Enfin, ce qui n’est pas dit non plus, c’est qu’encore et toujours, la majorité de ces truands en cols blancs ne seront probablement pas inquiétés pour leurs malversations et fausses déclarations. Ils jouiront comme d’autres avant eux et sous toutes les latitudes, d’une impunité due à leurs statuts passés et à leur fortune, les protégeant de toute poursuite. Ceux-là n’auront peut-être même aucun regret. C’est un sentiment qu’ils ne connaissent plus depuis longtemps. Ces « seigneurs » se sentent intouchables et l’impunité dont ils jouissent n’est pas prête de tomber puisqu’ils sont souvent à la source même des lois protectrices qui les prémunit de ce genre de situation. En revanche, vous et moi, pour un mauvais stationnement, une roue sur un trottoir, une poubelle sortie avant l’heure, un document administratif rentré hors délai, et j’en passe… sommes vidéo-surveillés, rappelés à l’ordre et devons souvent nous acquitter d’amendes ou de poursuites judiciaires bien injustes… pour si peu de choses. Et vous et moi pouvons bien descendre de temps en temps dans la rue pour manifester notre mécontentement face à ce deux-poids deux-mesures, les tenants du pouvoir n’en ont cure, déclarant même sans vergogne à l’image du président français que « dorénavant même quand il y a la grève, plus personne ne s’en aperçoit… »

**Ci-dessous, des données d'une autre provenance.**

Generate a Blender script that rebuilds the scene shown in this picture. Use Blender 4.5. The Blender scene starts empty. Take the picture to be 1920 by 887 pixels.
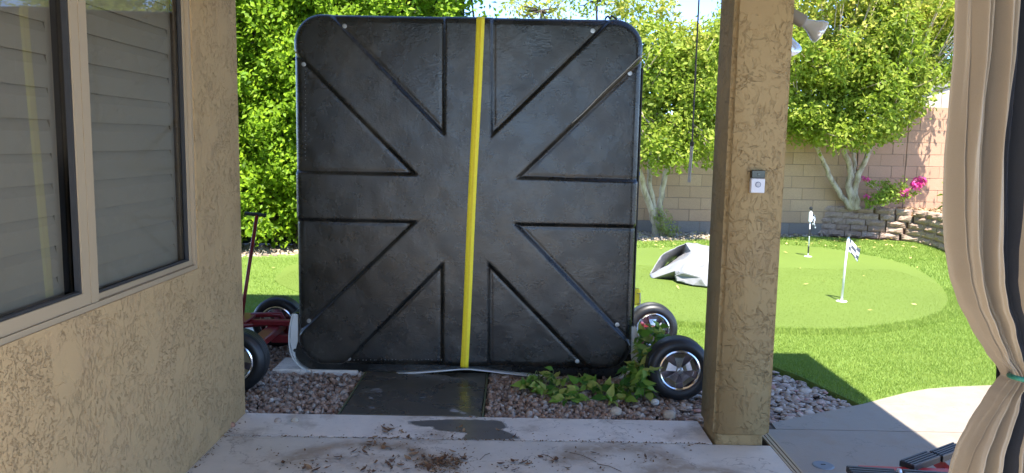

Dans ces diverses situations survenues à quelques semaines d’intervalle, une constante émerge cependant. Celle des conditions toujours plus précaires de la grande majorité des citoyen(ne)s qui n’ont d’autre choix que de subir les décisions de cette dictature d’« experts & spécialistes » en leurs matières respectives, avec cette conclusion que l’on peut en tirer : que nous sommes vraiment entourés de têtes pleines de certitudes et d’arrogance, mais hélas de têtes rarement bien faites ni à la hauteur des décisions qui s’imposent pour une saine, intelligente et juste gestion de la chose publique!

Ce que les citoyen(ne)s dénoncent, ce n’est pas tant le train de mesures qu’il faut parfois se résigner à prendre face aux difficultés passagères du quotidien, que l’injustice dans la part que chacun y prend, et les inégalités qui en découlent ! Est-ce donc si difficile à comprendre ? Et quoi de plus normal alors que face aux discours officiels qui nous sont tenus et relayés abondamment par les médias sous contrôle, nous restions vigilants, lucides, critiques et préférions la résistance et les alternatives, aux lendemains qui s’annoncent sombres, avant peut-être le délitement final qui risque bien de tout embraser !?